**Exercise**
Reproduce the material word for word; the images stay out.

■ ■ ■ ■

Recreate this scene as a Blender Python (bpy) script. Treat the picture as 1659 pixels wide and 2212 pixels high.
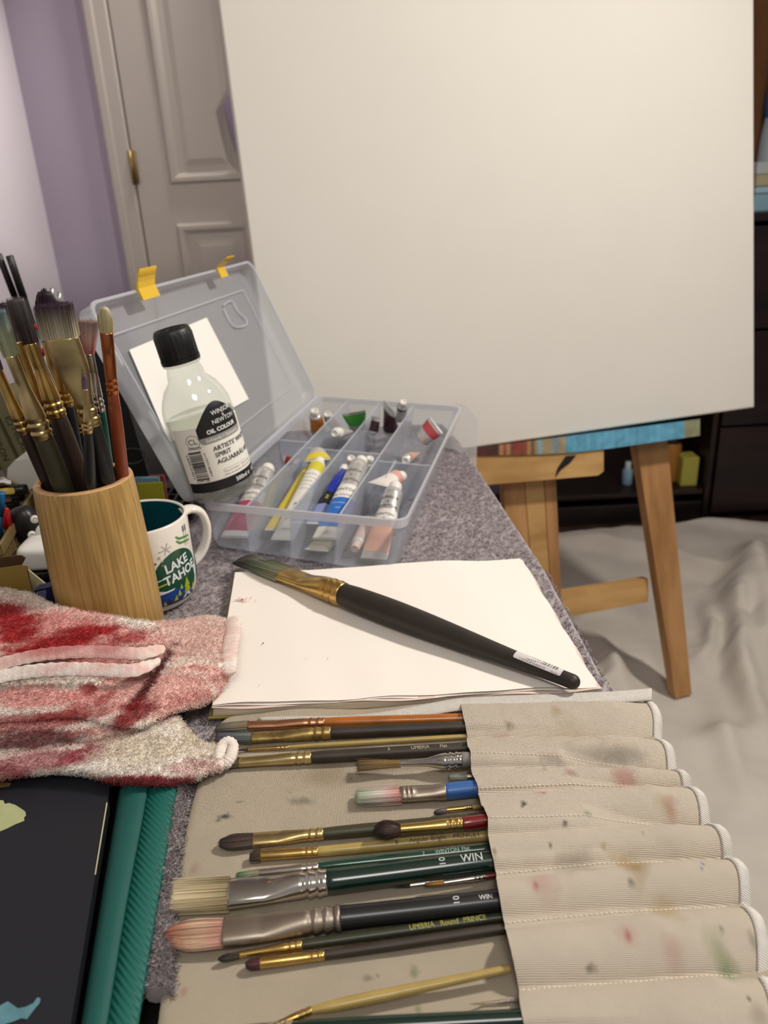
import bpy, bmesh, math, random
import numpy as np
from mathutils import Vector, Matrix
random.seed(7); rng=np.random.default_rng(7)
for o in list(bpy.data.objects): bpy.data.objects.remove(o)
scene=bpy.context.scene; COL=scene.collection
R=math.radians
# ---------------------------------------------------------------- camera
W,H=1659,2212; FPX=1660.0; PITCH,ROLL,CAMZ=22.7,3.0,0.37
def _axes():
    p,r=R(PITCH),R(ROLL)
    f=np.array([0,math.cos(p),-math.sin(p)]); x0=np.array([1.,0,0]); u0=np.array([0,math.sin(p),math.cos(p)])
    return f,math.cos(r)*x0-math.sin(r)*u0,math.sin(r)*x0+math.cos(r)*u0
FW,RT,UP=_axes(); CP=np.array([0,0,CAMZ])
cd=bpy.data.cameras.new('camera'); cam=bpy.data.objects.new('camera',cd); COL.objects.link(cam)
cd.sensor_fit='VERTICAL'; cd.sensor_height=36.0; cd.sensor_width=27.0; cd.lens=36.0*FPX/H
cd.clip_start=0.02; cd.clip_end=50
m=Matrix.Identity(4)
for i in range(3): m[i][0]=RT[i]; m[i][1]=UP[i]; m[i][2]=-FW[i]; m[i][3]=CP[i]
cam.matrix_world=m; scene.camera=cam
cd.dof.use_dof=True; cd.dof.focus_distance=0.56; cd.dof.aperture_fstop=8.8
# aperture diameter = lens/fstop (mm)
# ---------------------------------------------------------------- world, lamps, exposure
vs=scene.view_settings; vs.view_transform='Standard'; vs.look='None'; vs.gamma=1.0; vs.use_curve_mapping=False; vs.exposure=0.0
w=bpy.data.worlds.new('world'); scene.world=w; w.use_nodes=True
bg=w.node_tree.nodes['Background']; bg.inputs[0].default_value=(1.0,0.96,0.92,1); bg.inputs[1].default_value=0.29
def area(name,loc,target,size,power,col,shape='DISK'):
    l=bpy.data.lights.new(name,'AREA'); l.shape=shape; l.size=size; l.energy=power; l.color=col
    o=bpy.data.objects.new(name,l); COL.objects.link(o); o.location=loc
    o.rotation_euler=(Vector(target)-Vector(loc)).to_track_quat('-Z','Y').to_euler(); return o
area('ceiling_lamp_key',(1.12,0.85,1.35),(0.0,0.45,0.0),0.16,29,(1.0,0.94,0.87))
area('ceiling_lamp_rear',(0.15,-0.65,1.6),(0.1,1.2,0.0),0.6,12.5,(1.0,0.97,0.92))
wl=area('left_wall_fill',(-0.35,2.62,1.62),(-1.085,2.2,0.2),0.10,4.6,(1.0,0.93,0.88)); wl.data.spread=R(70)  # added light that brightens the left wall
# ---------------------------------------------------------------- pixel helpers (points of the real planes)
def P(x,y,z=0.0):
    d=FW*FPX+RT*(x-W/2)+UP*(H/2-y); t=(z-CAMZ)/d[2]; return CP+t*d
def PY(x,y,Y):
    d=FW*FPX+RT*(x-W/2)+UP*(H/2-y); return CP+Y/d[1]*d
def proj(p):
    v=np.asarray(p)-CP; dz=v@FW; return W/2+FPX*(v@RT)/dz, H/2-FPX*(v@UP)/dz, dz
def mpp(p): return float((np.asarray(p)-CP)@FW)/FPX      # metres per pixel at p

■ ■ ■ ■

**Complete output**
Recreate this scene as a Blender Python (bpy) script. Treat the picture as 1659 pixels wide and 2212 pixels high.
import bpy, bmesh, math, random
import numpy as np
from mathutils import Vector, Matrix
random.seed(7); rng=np.random.default_rng(7)
for o in list(bpy.data.objects): bpy.data.objects.remove(o)
scene=bpy.context.scene; COL=scene.collection
R=math.radians
# ---------------------------------------------------------------- camera
W,H=1659,2212; FPX=1660.0; PITCH,ROLL,CAMZ=22.7,3.0,0.37
def _axes():
    p,r=R(PITCH),R(ROLL)
    f=np.array([0,math.cos(p),-math.sin(p)]); x0=np.array([1.,0,0]); u0=np.array([0,math.sin(p),math.cos(p)])
    return f,math.cos(r)*x0-math.sin(r)*u0,math.sin(r)*x0+math.cos(r)*u0
FW,RT,UP=_axes(); CP=np.array([0,0,CAMZ])
cd=bpy.data.cameras.new('camera'); cam=bpy.data.objects.new('camera',cd); COL.objects.link(cam)
cd.sensor_fit='VERTICAL'; cd.sensor_height=36.0; cd.sensor_width=27.0; cd.lens=36.0*FPX/H
cd.clip_start=0.02; cd.clip_end=50
m=Matrix.Identity(4)
for i in range(3): m[i][0]=RT[i]; m[i][1]=UP[i]; m[i][2]=-FW[i]; m[i][3]=CP[i]
cam.matrix_world=m; scene.camera=cam
cd.dof.use_dof=True; cd.dof.focus_distance=0.56; cd.dof.aperture_fstop=8.8
# aperture diameter = lens/fstop (mm)
# ---------------------------------------------------------------- world, lamps, exposure
vs=scene.view_settings; vs.view_transform='Standard'; vs.look='None'; vs.gamma=1.0; vs.use_curve_mapping=False; vs.exposure=0.0
w=bpy.data.worlds.new('world'); scene.world=w; w.use_nodes=True
bg=w.node_tree.nodes['Background']; bg.inputs[0].default_value=(1.0,0.96,0.92,1); bg.inputs[1].default_value=0.29
def area(name,loc,target,size,power,col,shape='DISK'):
    l=bpy.data.lights.new(name,'AREA'); l.shape=shape; l.size=size; l.energy=power; l.color=col
    o=bpy.data.objects.new(name,l); COL.objects.link(o); o.location=loc
    o.rotation_euler=(Vector(target)-Vector(loc)).to_track_quat('-Z','Y').to_euler(); return o
area('ceiling_lamp_key',(1.12,0.85,1.35),(0.0,0.45,0.0),0.16,29,(1.0,0.94,0.87))
area('ceiling_lamp_rear',(0.15,-0.65,1.6),(0.1,1.2,0.0),0.6,12.5,(1.0,0.97,0.92))
wl=area('left_wall_fill',(-0.35,2.62,1.62),(-1.085,2.2,0.2),0.10,4.6,(1.0,0.93,0.88)); wl.data.spread=R(70)  # added light that brightens the left wall
# ---------------------------------------------------------------- pixel helpers (points of the real planes)
def P(x,y,z=0.0):
    d=FW*FPX+RT*(x-W/2)+UP*(H/2-y); t=(z-CAMZ)/d[2]; return CP+t*d
def PY(x,y,Y):
    d=FW*FPX+RT*(x-W/2)+UP*(H/2-y); return CP+Y/d[1]*d
def proj(p):
    v=np.asarray(p)-CP; dz=v@FW; return W/2+FPX*(v@RT)/dz, H/2-FPX*(v@UP)/dz, dz
def mpp(p): return float((np.asarray(p)-CP)@FW)/FPX      # metres per pixel at p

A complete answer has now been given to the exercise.